PROVIDED DATA:
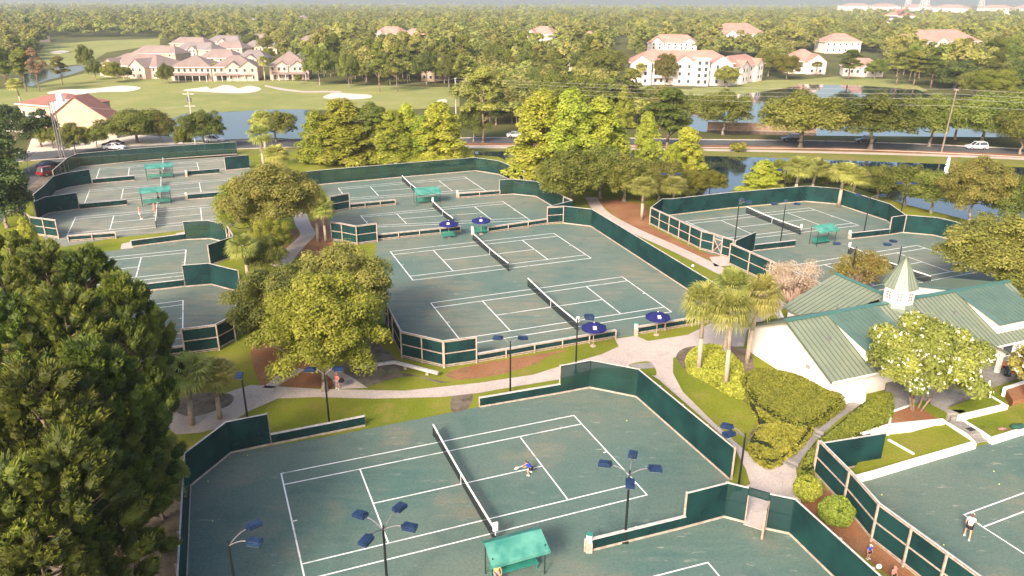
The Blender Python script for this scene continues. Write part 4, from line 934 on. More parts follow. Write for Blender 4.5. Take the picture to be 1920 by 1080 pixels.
for x, y, t, w_ in ((345, 128, 112, 40), (420, 110, 96, 34), (300, 122, 106, 30), (470, 132, 116, 26), (520, 140, 108, 34), (505, 112, 88, 30), (540, 100, 74, 34), (365, 100, 84, 30), (445, 96, 82, 28), (610, 110, 78, 40), (585, 118, 88, 34), (630, 130, 90, 44), (240, 150, 124, 24), (560, 158, 138, 16), (305, 156, 128, 24), (500, 100, 66, 40), (472, 88, 62, 40)):
    mid.append(('bright' if x % 2 else 'oak', x, y, t, w_, 'bushy tree planted among the brown roofed villas, near roof %s' % {345: 'gap at their left', 420: 'middle row', 300: 'of the leftmost villa', 470: 'of the right middle villa', 520: 'left of the pink villa', 505: 'gap at their right rear', 540: 'behind the pink villa', 365: 'of the rear left row', 445: 'of the rear middle row', 610: 'edge right of the villas', 585: 'corner of the pink villa', 630: 'beyond the large right oak', 240: 'front of the leftmost villa', 560: 'porch of the pink villa', 305: 'end of the porch villa', 500: 'steepest at the rear', 472: 'at the rear right'}[x]))
for a in mid: tbase(*a, group=None)

# ------------------------------------------------------------------ crape myrtle, bare shrubs, hedges
def shrubby(name, label, base, h, r, m, n, size, trunks=5, flowers=0, tm=bark, z0=.32, cat='tree', twigs=0):
    root = empty(name, base, 0, label, cat); rr = random.Random(int(base.x * 10))
    bl = ell_blobs(50, (0, 0, h * (z0 + 1) / 2), (r * .85, r * .85, h * (1 - z0) / 2 * .85), (r * .12, r * .26), int(base.y * 10), .35, -.75)
    link('crown', blobs_leaves(bl, n, size, m, seed=int(base.x)), root)
    b = MB()
    for i in range(trunks):
        a = 2 * PI * i / trunks + rr.random(); e = Vector((math.cos(a) * r * .35, math.sin(a) * r * .35, h * .55)); s_ = Vector((math.cos(a) * .15, math.sin(a) * .15, -.1)); b.path([s_, s_.lerp(e, .5) * .9, e], [.11, .08, .05], 6)
    for i in range(twigs):
        q = rr.choice(bl); a = rr.uniform(0, 2 * PI); e = Vector(q[:3]) + Vector((rr.gauss(0, .3), rr.gauss(0, .3), rr.gauss(0, .3))); s_ = Vector((math.cos(a) * .2, math.sin(a) * .2, 0)); b.path([s_, s_.lerp(e, .55) + Vector((0, 0, .3)), e], [.045, .03, .012], 4)
    b.build('trunk', tm, root, smooth=True)
    if flowers:
        b = MB()
        for i in range(flowers):
            q = rr.choice(bl); d = Vector((rr.gauss(0, 1), rr.gauss(0, 1), abs(rr.gauss(0, 1)))).normalized(); c = Vector(q[:3]) + d * q[3] * 1.05
            if math.hypot(c.x, c.y) + (c.z - h * .6) * .5 < r * .45: continue
            for k in range(4): b.sphere(c + Vector((rr.gauss(0, .07), rr.gauss(0, .07), rr.gauss(0, .06))), rr.uniform(.035, .075), 5, 3)
        b.build('blossoms', flower, root)
    return root
b0 = P(1713, 782); shrubby('crape_myrtle', 'crape myrtle in white blossom in front of the clubhouse porch', b0, hgt(1713, 782, 603), 5.2, f_myr, 52000, .17, 5, 520, bark, z0=.22)
b0 = P(1927, 760); shrubby('crape_myrtle', 'white flowering tree cut by the right frame edge beside the porch', b0, 5.5, 2.6, f_myr, 8000, .17, 4, 160, bark)
b0 = P(1482, 574); shrubby('bare_shrub', 'pinkish bare twiggy shrub left of the clubhouse rear roof', b0, 5.8, 3.7, f_twg, 12000, .08, 8, 0, mat('twig_bark', (0.42, 0.3, 0.23), .9), z0=.12, cat='shrub', twigs=330)
b0 = P(1605, 548); shrubby('twiggy_shrub', 'half bare orange green shrub behind the clubhouse rear roof', b0, 4.9, 4.1, f_rst, 9000, .13, 8, 0, mat('twig_bark', (0.42, 0.3, 0.23), .9), z0=.12, cat='shrub', twigs=260)

def inside(pt, poly):
    c = False; n = len(poly); x, y = pt
    for i in range(n):
        a, b_ = poly[i], poly[(i + 1) % n]
        if (a.y > y) != (b_.y > y) and x < (b_.x - a.x) * (y - a.y) / (b_.y - a.y) + a.x: c = not c
    return c
def hedge(px, h, label, m=None, n=7000, size=.13, name='hedge', cat='hedge', rough=.035, smooth=True, zb=0.03):
    pts = [Vector((*P(p[0], p[1], h * .75)[:2], 0)) for p in px]
    if smooth: pts = catmull(pts, 4)
    c = sum(pts, Vector()) / len(pts); rel = [p - c for p in pts]
    rr = np.random.default_rng(int(abs(c.x * 7 + c.y * 3)))
    x0, x1 = min(p.x for p in rel), max(p.x for p in rel); y0, y1 = min(p.y for p in rel), max(p.y for p in rel)
    E_ = np.array([[a.x, a.y, b_.x - a.x, b_.y - a.y] for a, b_ in zip(rel, rel[1:] + rel[:1])])
    def edge(x, y):
        t = np.clip(((x - E_[:, 0]) * E_[:, 2] + (y - E_[:, 1]) * E_[:, 3]) / (E_[:, 2] ** 2 + E_[:, 3] ** 2 + 1e-9), 0, 1)
        return np.sqrt((x - E_[:, 0] - t * E_[:, 2]) ** 2 + (y - E_[:, 1] - t * E_[:, 3]) ** 2).min()
    ph = rr.uniform(0, 6, 6)
    lump = lambda x, y: rough * (math.sin(x * 1.7 + ph[0]) + math.sin(y * 2.1 + ph[1]) + math.sin((x + y) * 2.9 + ph[2]))
    P_, T_, N_ = [], [], []
    area_try = 0
    while len(P_) < n and area_try < n * 8:
        area_try += 1; x, y = rr.uniform(x0, x1), rr.uniform(y0, y1)
        if not inside((x, y), rel): continue
        e = edge(x, y); k = min(1, e / min(.55, h * .8)); top = h * math.sqrt(1 - (1 - k) ** 2) + lump(x, y) * k
        z = top * (1 - (.75 * rr.random() ** 2 if k > .8 else rr.random() * .9)) if k < .95 else top - .18 * rr.random() ** 2
        P_.append((x, y, max(.03, z))); N_.append((0, 0, 1)); T_.append(.3 + .12 * math.sin(x * 2.3 + ph[3]) * math.sin(y * 1.9 + ph[4]) + .5 * rr.random())
    me = leaf_obj('hedge', np.array(P_), np.array(N_, float), np.full(len(P_), size), np.array(T_), m or f_hdg, 1.5, .6, rr)
    root = empty(name, (c.x, c.y, zb), 0, label, cat)
    link('foliage', me, root)
    b = MB(); k = .93; inner = [p * k for p in rel]; tri = tessellate_polygon([inner]); n_ = len(inner)
    b.add([(p.x, p.y, h * .72) for p in inner] + [(p.x, p.y, 0) for p in inner], [tuple(t) for t in tri] + [(i, (i + 1) % n_, n_ + (i + 1) % n_, n_ + i) for i in range(n_)])
    b.build('inner_twigs', mat('hedge_core', (0.02, 0.028, 0.008), .95), root)
    return root
hedge([(1392, 712), (1402, 694), (1440, 690), (1500, 706), (1560, 732), (1588, 746), (1570, 764), (1530, 792), (1490, 800), (1440, 775), (1400, 740)], 1.1, 'large clipped hedge below the white gable wall of the clubhouse', n=30000)
hedge([(1676, 738), (1676, 792), (1612, 822), (1590, 850), (1545, 868), (1502, 888), (1502, 862), (1525, 830), (1572, 792), (1612, 758), (1640, 742)], 1.0, 'long curved hedge right of the stepped path', n=26000)
hedge([(1288, 668), (1306, 650), (1350, 648), (1392, 682), (1392, 720), (1400, 742), (1372, 738), (1325, 712), (1292, 694)], .45, 'spiky border grass round the foot of the clubhouse palms', f_grs, 12000, .26, 'border_planting', 'border plants', .06)
hedge([(1400, 742), (1440, 778), (1490, 802), (1528, 796), (1500, 835), (1458, 866), (1432, 866), (1402, 832), (1422, 790)], .7, 'mixed low shrubs between the lawn and the stepped path', f_grs, 9000, .2, 'low_shrubs', 'shrubs', .16)
def ball_shrub(px, py, r, label):
    b = P(px, py); root = empty('round_shrub', b, 0, label, 'shrub'); rng = np.random.default_rng(int(px))
    n = 8000; d = rng.normal(0, 1, (n, 3)); d /= np.linalg.norm(d, axis=1)[:, None]; p = d * r * (1 - .12 * rng.random(n))[:, None] * (1 + .07 * np.sin(d[:, :1] * 5 + px) * np.sin(d[:, 1:2] * 6) + .05 * np.sin(d[:, 2:3] * 9 + px)) * np.array([1, .93, .9]) + np.array([0, 0, r * .92]); p = p[p[:, 2] > 0]; d = d[:len(p)]
    link('foliage', leaf_obj('foliage', p, p - np.array([0, 0, r * .9]), np.full(len(p), .13), rng.uniform(0, 1, len(p)), f_hdg, 1.4, .7, rng), root)
    b_ = MB(); b_.sphere((0, 0, r * .9), r * .86, 12, 8); b_.build('inner_twigs', mat('hedge_core', (0.02, 0.028, 0.008), .95), root)
ball_shrub(1511, 935, .95, 'round clipped shrub nearest the path corner by the lower right court')
ball_shrub(1564, 982, 1.08, 'round clipped shrub nearer the camera beside the lower right court fence')
b0 = P(1384, 284); shrubby('roadside_shrub', 'round bright shrub in the mulch beside the road', b0, 2.0, 2.3, f_brt, 4000, .25, 3, 0, bark, z0=.0, cat='shrub')

# ------------------------------------------------------------------ terraces beside the lower right court
def wall_line(px, h, w, label, m=white, name='retaining_wall', z0=0.0, rev=False):
    pts = [P(p[0], p[1], h + z0) for p in px]; root_l = Vector((pts[0].x, pts[0].y, 0)); b = MB()
    for a, c in zip(pts[:-1], pts[1:]):
        b.bar(Vector((a.x, a.y, (h + z0) / 2)) - root_l, Vector((c.x, c.y, (h + z0) / 2)) - root_l, w, h + z0)
    o = b.build(name, m, None, root_l, bevel=.02); return tag(o, label, 'wall')
def terrace(px, z, m, name='terrace_lawn'):
    pts = [P(p[0], p[1], z) for p in px]; b = MB(); tri = tessellate_polygon([[Vector((p.x, p.y, 0)) for p in pts]])
    fs = []
    for t in tri:
        a, c, d = (pts[i] for i in t); fs.append(tuple(t) if (c - a).cross(d - a).z > 0 else tuple(t)[::-1])
    n_ = len(pts); b.add([(p.x, p.y, z) for p in pts] + [(p.x, p.y, 0) for p in pts], fs + [(i, (i + 1) % n_, n_ + (i + 1) % n_, n_ + i) for i in range(n_)])
    return tag(b.build(name, m), kind='structure')
terrace([(1600, 880), (1640, 822), (1668, 822), (1770, 793), (1830, 833)], .40, grass)
terrace([(1806, 783), (1888, 763), (1990, 735), (2060, 770), (1861, 818)], .40, grass)
terrace([(1669, 799), (1669, 772), (1712, 758), (1757, 783)], .74, mulch, 'terrace_mulch')
terrace([(1799, 775), (1776, 765), (1849, 738), (1880, 755)], .74, grass)
terrace([(1712, 758), (1757, 783), (1776, 774), (1730, 750)], .742, grass)
terrace([(1886, 728), (1925, 715), (1990, 735), (1900, 752)], .74, mulch, 'terrace_mulch')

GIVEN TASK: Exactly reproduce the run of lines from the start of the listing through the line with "for a in mid: tbase(*a, group=None)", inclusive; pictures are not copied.

RESPONSE:
The Blender Python script for this scene continues. Write part 4, from line 934 on. More parts follow. Write for Blender 4.5. Take the picture to be 1920 by 1080 pixels.
for x, y, t, w_ in ((345, 128, 112, 40), (420, 110, 96, 34), (300, 122, 106, 30), (470, 132, 116, 26), (520, 140, 108, 34), (505, 112, 88, 30), (540, 100, 74, 34), (365, 100, 84, 30), (445, 96, 82, 28), (610, 110, 78, 40), (585, 118, 88, 34), (630, 130, 90, 44), (240, 150, 124, 24), (560, 158, 138, 16), (305, 156, 128, 24), (500, 100, 66, 40), (472, 88, 62, 40)):
    mid.append(('bright' if x % 2 else 'oak', x, y, t, w_, 'bushy tree planted among the brown roofed villas, near roof %s' % {345: 'gap at their left', 420: 'middle row', 300: 'of the leftmost villa', 470: 'of the right middle villa', 520: 'left of the pink villa', 505: 'gap at their right rear', 540: 'behind the pink villa', 365: 'of the rear left row', 445: 'of the rear middle row', 610: 'edge right of the villas', 585: 'corner of the pink villa', 630: 'beyond the large right oak', 240: 'front of the leftmost villa', 560: 'porch of the pink villa', 305: 'end of the porch villa', 500: 'steepest at the rear', 472: 'at the rear right'}[x]))
for a in mid: tbase(*a, group=None)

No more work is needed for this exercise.